[Begin EXTRACTED INFORMATION]

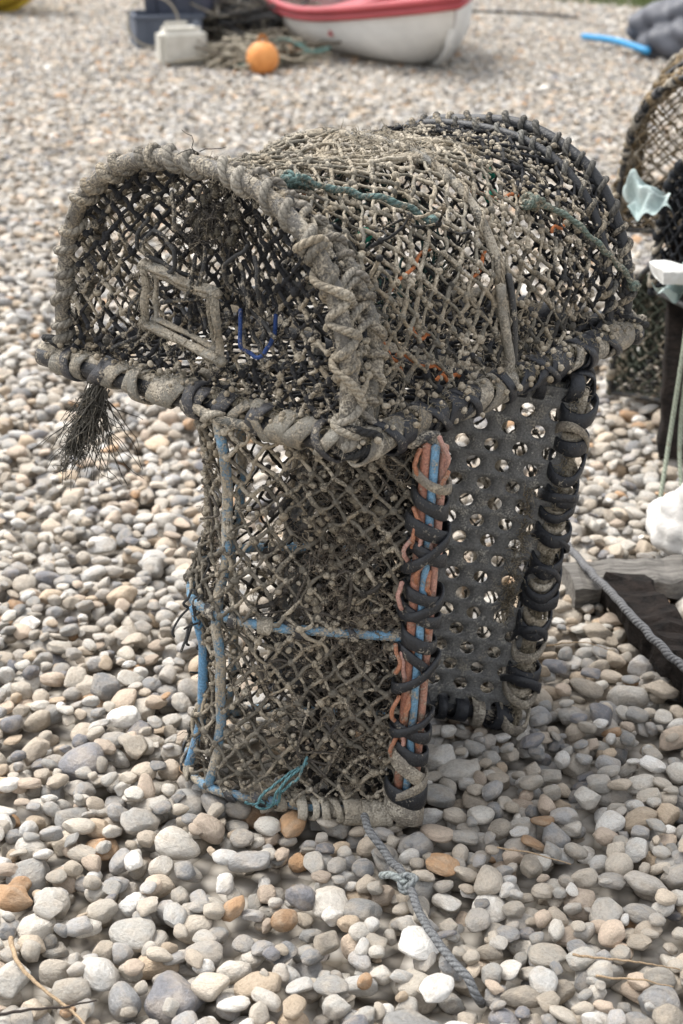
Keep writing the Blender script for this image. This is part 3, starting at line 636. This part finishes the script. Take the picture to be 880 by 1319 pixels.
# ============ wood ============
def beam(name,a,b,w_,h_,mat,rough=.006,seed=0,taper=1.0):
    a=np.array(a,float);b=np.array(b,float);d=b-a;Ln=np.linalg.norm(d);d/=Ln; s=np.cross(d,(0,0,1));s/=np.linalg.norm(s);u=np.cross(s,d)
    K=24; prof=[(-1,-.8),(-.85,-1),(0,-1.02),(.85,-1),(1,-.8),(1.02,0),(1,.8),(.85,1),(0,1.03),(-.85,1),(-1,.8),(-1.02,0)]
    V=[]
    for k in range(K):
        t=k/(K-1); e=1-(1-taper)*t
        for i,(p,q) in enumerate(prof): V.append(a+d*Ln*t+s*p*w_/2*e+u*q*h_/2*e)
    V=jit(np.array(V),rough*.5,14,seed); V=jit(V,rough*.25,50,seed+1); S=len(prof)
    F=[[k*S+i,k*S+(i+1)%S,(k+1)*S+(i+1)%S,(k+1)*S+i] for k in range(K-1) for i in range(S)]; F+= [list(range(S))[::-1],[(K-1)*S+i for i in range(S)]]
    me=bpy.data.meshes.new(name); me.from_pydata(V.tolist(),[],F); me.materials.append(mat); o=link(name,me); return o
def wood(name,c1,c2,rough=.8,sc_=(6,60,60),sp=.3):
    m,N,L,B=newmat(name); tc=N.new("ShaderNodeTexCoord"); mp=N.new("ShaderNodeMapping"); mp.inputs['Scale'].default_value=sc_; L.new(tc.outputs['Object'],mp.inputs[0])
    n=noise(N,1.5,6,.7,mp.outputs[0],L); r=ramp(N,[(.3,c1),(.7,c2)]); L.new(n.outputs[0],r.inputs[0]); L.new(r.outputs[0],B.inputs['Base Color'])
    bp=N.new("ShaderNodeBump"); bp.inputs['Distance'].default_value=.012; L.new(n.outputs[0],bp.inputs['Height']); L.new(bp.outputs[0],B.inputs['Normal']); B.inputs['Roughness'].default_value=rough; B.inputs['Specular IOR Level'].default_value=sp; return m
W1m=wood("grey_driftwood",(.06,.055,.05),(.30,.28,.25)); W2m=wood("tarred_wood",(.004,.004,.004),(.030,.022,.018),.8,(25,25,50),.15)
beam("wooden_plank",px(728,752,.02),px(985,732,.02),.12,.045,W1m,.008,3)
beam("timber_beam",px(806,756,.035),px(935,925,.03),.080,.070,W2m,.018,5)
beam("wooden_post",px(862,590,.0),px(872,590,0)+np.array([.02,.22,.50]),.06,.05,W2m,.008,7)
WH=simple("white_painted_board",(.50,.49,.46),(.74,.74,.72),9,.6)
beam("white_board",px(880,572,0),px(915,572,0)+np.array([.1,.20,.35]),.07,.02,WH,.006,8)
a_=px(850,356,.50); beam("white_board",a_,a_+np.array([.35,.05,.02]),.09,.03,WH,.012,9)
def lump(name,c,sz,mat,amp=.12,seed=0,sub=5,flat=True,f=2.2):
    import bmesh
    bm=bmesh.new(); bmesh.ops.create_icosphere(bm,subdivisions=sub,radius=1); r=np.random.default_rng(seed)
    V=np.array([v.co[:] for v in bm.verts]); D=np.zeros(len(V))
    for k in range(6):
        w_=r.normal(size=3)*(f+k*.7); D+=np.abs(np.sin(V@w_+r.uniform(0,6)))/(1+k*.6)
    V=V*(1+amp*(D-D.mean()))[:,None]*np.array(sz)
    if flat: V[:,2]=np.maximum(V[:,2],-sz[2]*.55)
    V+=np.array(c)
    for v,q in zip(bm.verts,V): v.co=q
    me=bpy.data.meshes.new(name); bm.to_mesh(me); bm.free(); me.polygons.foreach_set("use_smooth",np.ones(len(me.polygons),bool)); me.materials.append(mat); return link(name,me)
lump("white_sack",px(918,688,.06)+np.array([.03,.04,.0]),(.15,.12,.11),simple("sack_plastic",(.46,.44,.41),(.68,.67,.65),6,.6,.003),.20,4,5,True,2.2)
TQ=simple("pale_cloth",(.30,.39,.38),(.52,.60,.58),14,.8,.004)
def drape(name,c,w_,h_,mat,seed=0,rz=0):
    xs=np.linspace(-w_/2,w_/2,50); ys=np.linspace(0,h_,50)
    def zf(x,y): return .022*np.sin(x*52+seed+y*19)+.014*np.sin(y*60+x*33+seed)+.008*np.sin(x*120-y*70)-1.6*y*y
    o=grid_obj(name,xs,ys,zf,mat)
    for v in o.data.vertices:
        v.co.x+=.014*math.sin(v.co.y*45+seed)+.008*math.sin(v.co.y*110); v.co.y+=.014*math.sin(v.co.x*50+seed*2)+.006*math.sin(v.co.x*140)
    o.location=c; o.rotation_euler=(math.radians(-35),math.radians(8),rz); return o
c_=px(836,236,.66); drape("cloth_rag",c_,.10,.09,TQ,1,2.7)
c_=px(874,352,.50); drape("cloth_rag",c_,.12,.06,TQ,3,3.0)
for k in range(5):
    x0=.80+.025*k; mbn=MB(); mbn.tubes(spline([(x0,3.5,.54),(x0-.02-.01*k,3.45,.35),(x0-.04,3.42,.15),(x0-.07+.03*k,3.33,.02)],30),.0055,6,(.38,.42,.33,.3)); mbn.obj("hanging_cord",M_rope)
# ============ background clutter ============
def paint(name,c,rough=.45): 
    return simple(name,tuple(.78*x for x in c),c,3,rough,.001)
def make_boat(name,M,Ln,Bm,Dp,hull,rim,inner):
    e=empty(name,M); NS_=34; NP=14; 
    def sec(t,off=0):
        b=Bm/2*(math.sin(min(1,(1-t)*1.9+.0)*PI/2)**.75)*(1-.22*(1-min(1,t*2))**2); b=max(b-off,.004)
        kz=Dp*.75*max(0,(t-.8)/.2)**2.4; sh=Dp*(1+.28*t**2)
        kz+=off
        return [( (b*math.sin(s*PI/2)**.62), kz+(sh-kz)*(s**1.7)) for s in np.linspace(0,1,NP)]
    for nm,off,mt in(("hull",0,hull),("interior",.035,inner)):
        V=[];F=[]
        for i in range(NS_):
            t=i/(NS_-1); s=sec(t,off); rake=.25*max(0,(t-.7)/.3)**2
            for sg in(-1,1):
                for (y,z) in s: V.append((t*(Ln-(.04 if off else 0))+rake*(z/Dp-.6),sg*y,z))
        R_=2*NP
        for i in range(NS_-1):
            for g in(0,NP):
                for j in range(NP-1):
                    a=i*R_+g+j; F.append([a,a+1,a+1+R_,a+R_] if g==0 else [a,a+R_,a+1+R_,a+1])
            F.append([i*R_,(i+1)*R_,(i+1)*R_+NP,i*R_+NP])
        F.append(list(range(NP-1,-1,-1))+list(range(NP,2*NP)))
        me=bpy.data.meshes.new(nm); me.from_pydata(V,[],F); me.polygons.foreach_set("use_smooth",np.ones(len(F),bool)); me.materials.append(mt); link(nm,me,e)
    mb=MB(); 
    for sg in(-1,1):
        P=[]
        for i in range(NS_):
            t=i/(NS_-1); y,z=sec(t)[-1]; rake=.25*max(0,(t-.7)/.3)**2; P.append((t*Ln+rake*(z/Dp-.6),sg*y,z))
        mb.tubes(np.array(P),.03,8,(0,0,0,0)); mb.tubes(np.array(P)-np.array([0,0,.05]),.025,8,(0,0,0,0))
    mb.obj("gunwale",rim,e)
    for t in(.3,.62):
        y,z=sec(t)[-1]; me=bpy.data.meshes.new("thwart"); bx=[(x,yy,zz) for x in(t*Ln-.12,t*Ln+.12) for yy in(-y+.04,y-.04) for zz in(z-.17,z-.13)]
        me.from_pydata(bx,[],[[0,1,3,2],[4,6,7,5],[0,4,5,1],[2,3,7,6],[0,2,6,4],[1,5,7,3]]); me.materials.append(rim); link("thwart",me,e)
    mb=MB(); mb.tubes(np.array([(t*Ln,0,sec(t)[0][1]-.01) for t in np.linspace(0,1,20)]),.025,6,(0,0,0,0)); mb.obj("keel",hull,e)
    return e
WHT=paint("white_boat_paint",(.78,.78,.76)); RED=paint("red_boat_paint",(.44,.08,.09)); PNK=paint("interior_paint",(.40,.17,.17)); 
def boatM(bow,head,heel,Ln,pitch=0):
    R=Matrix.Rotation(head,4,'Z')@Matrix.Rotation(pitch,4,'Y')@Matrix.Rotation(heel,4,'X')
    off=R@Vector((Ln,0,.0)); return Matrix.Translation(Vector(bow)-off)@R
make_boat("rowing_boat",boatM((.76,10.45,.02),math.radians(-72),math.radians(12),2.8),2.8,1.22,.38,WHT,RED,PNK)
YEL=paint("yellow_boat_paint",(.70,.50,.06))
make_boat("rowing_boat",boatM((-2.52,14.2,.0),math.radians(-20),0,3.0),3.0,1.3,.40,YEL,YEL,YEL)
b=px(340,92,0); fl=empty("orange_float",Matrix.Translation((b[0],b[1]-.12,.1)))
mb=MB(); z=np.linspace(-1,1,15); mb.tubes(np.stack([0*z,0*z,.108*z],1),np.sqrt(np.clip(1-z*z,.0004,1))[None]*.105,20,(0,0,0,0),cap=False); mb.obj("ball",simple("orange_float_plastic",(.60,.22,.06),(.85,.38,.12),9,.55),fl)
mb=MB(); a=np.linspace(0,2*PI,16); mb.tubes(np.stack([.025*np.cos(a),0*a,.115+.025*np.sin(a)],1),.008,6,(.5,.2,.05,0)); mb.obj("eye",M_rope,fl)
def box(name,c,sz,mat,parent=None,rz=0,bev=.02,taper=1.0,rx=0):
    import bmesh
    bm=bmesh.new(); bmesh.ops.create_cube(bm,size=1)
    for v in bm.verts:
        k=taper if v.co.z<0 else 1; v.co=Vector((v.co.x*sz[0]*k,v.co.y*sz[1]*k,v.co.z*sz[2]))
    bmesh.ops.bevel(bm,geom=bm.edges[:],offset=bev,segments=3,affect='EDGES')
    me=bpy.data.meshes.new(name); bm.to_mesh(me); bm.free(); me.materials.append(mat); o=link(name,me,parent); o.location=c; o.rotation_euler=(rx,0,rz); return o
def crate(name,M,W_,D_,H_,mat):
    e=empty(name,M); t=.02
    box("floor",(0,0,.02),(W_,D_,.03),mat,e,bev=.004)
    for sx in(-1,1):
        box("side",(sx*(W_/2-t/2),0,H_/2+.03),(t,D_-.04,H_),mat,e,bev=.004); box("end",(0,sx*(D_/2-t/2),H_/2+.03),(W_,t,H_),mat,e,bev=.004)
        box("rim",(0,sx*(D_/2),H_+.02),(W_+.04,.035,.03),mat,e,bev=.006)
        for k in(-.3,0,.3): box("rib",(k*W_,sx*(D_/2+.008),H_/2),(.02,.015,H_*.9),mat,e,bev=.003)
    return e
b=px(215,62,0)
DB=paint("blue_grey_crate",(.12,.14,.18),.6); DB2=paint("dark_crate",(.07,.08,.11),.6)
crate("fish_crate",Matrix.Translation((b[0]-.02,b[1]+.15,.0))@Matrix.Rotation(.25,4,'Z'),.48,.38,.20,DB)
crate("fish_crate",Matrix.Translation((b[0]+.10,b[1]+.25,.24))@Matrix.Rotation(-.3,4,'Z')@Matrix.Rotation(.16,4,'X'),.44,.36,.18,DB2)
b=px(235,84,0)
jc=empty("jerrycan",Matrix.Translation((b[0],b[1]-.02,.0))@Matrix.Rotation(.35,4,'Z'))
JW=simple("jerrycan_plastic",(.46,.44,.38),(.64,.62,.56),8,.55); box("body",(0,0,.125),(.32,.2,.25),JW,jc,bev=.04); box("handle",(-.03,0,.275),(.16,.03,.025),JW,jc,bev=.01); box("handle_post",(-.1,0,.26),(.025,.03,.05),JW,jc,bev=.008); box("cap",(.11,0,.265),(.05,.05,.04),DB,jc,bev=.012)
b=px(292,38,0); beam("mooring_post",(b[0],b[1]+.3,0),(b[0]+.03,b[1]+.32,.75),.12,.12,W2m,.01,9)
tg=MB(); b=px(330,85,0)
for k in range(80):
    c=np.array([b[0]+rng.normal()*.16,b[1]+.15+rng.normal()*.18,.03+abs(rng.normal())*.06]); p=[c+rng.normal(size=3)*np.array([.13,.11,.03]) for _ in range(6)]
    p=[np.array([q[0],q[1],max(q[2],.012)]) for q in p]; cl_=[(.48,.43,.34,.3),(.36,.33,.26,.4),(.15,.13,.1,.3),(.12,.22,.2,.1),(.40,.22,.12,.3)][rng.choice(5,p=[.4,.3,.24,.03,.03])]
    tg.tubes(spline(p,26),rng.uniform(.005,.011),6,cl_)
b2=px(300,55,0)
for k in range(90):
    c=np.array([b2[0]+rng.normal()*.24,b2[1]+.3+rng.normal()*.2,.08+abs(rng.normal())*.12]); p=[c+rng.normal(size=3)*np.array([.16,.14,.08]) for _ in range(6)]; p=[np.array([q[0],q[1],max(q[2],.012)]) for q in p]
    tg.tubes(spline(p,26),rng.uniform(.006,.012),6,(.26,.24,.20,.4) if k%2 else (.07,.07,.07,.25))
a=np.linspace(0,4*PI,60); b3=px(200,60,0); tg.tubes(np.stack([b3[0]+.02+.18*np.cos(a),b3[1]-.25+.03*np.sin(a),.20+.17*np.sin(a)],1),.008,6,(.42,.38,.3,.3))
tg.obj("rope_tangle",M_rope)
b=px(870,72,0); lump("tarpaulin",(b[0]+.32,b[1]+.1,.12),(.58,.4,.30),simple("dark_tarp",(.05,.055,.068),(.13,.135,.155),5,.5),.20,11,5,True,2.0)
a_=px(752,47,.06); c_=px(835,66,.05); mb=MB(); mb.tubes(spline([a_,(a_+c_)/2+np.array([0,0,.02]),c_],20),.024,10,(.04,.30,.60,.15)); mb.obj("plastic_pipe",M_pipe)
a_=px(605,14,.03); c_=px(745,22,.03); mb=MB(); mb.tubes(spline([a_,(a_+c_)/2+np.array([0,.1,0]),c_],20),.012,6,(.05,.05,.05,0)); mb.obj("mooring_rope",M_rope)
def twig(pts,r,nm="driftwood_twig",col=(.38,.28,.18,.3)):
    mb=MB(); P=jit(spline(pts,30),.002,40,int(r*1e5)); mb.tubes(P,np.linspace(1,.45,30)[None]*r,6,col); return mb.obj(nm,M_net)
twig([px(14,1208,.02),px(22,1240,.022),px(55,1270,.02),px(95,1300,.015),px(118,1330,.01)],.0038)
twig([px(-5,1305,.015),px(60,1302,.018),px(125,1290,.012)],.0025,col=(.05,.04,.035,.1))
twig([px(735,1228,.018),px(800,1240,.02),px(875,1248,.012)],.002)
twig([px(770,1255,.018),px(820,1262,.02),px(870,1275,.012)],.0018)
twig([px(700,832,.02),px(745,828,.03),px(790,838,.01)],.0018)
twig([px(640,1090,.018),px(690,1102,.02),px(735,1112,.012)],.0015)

[End EXTRACTED INFORMATION]
[Begin EXTRACTED INFORMATION]

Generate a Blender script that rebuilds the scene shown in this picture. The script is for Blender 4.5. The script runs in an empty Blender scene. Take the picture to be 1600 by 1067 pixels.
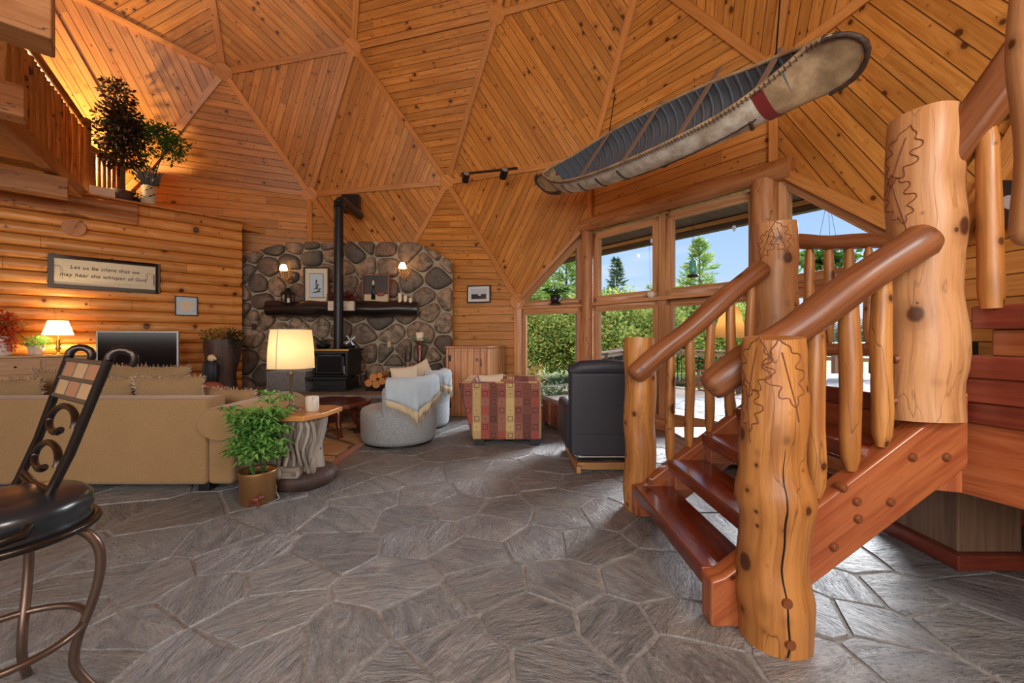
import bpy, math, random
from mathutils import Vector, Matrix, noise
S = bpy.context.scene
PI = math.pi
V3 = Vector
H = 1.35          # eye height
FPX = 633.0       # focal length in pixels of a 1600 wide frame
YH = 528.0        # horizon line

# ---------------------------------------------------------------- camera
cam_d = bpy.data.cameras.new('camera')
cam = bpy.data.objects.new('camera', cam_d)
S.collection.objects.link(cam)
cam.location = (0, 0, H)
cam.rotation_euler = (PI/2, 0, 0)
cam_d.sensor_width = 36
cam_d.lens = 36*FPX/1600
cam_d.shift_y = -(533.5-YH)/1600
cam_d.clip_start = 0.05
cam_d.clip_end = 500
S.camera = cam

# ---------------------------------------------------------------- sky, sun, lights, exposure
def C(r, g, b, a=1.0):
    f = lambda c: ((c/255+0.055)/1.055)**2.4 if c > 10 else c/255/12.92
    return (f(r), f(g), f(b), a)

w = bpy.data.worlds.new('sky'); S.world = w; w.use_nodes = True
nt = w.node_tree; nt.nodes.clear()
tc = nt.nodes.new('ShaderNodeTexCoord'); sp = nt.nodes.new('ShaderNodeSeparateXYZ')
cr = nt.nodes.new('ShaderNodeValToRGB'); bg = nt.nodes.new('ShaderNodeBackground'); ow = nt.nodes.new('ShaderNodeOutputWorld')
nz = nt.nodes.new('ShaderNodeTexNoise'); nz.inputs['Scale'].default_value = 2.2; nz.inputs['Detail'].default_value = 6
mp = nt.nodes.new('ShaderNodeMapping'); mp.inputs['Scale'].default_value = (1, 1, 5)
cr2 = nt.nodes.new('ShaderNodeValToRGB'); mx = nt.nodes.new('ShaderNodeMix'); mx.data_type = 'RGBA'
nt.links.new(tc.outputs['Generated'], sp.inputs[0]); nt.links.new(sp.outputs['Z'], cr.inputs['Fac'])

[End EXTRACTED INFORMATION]

WHAT YOU WILL DO | Both the line containing "Generate a Blender" and the line containing "S.camera = cam" belong in the copy, along with every line between them. Reproduce that stretch exactly, without the pictures.

COMPLETED EXERCISE |
Generate a Blender script that rebuilds the scene shown in this picture. The script is for Blender 4.5. The script runs in an empty Blender scene. Take the picture to be 1600 by 1067 pixels.
import bpy, math, random
from mathutils import Vector, Matrix, noise
S = bpy.context.scene
PI = math.pi
V3 = Vector
H = 1.35          # eye height
FPX = 633.0       # focal length in pixels of a 1600 wide frame
YH = 528.0        # horizon line

# ---------------------------------------------------------------- camera
cam_d = bpy.data.cameras.new('camera')
cam = bpy.data.objects.new('camera', cam_d)
S.collection.objects.link(cam)
cam.location = (0, 0, H)
cam.rotation_euler = (PI/2, 0, 0)
cam_d.sensor_width = 36
cam_d.lens = 36*FPX/1600
cam_d.shift_y = -(533.5-YH)/1600
cam_d.clip_start = 0.05
cam_d.clip_end = 500
S.camera = cam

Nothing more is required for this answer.